I know some experienced people who are reading this are probably
thinking: why bother even doing this, surely tools such as Cadence
already solve this through their mixed-signals AMS simulators. However,
any extension of this is strongly limited by their often incomplete
documentation and closed-source software. It is also limited by
excluding people who do not know Verilog-A (even if I do), such as many
photonics engineers who design their chips in Python. This is some
motivation behind a piel design flow.
One way is simply not allow them to access any other domain than their own.
Motivation for Integrated Solvers#
At the digital time-step, there is a possibility that an analogue signal contains memory or previous states from the transitions. This creates an aspect of complexity in modelling these systems. It means that the time-synchronisation between the digital and analogue system must be possible. The aspect of complexity is the multi-domain interaction between the solvers, for example, if the digital solver is triggered by a photonic-analogue signal or related.
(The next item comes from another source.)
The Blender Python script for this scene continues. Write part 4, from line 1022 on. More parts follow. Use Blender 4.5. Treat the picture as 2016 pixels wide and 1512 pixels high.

Co-Routine Dominant Solver Limits Feedback#
However, this is possible by implementing subroutines. In cocotb,
the simulations are run as asynchronous coroutines with an analog python model. We can follow this
exact principle in terms of implementing a multi-domain simulatior. Each
cocotb simulation has a Timer, and it is possible that for every
step in time that we desire, we can implement another subroutine. This
would be easy to do if the photonic and analogue simulations were
time-independent because then the digital signals control the
operation flow, and it can just be considered a functional-based system
dominated by the digital Timer. it is not particularly complicated
either to have feedback in between digital-photonic logic as through
that subroutine, we have full control over the triggering of digital
signals and related. However, my question of complexity really returns
to the analogue interaction of the signals. If it is digitally-directed,
and there is no analogue feedback interaction onto the digital logic,
then the co-routine would not have to change and is not affected other
than driving the analogue signals.
Part of the question becomes on having to run an analogue simulation at
the same time as the digital one in order to verify that there would not
be remnant analogue memory in between the driving pulses. This makes
sense in particular when the digital Timer clock overlaps in between
the analogue signal as this changes the initial state of the analogue
simulation. We could keep a track of the initial state, but it might be
a bit complex even when considering a standard RC network and driving
pulses accordingly. The other way to do so, is to perform the SPICE
simulation, and discretize at particular points in time as is the way
with AMS.
Photonic Time Delay Synchronisation#
Another complexity of simulating these systems is that photonic pulses
might also be propagating in time alongside the electronic signals.
sax already implements some functionality to analyse the time-delay
of such photonic circuits, but a resolution mechanism is required to
interconnect these circuits together and a corresponding time-delay
model needs to be provided to the components.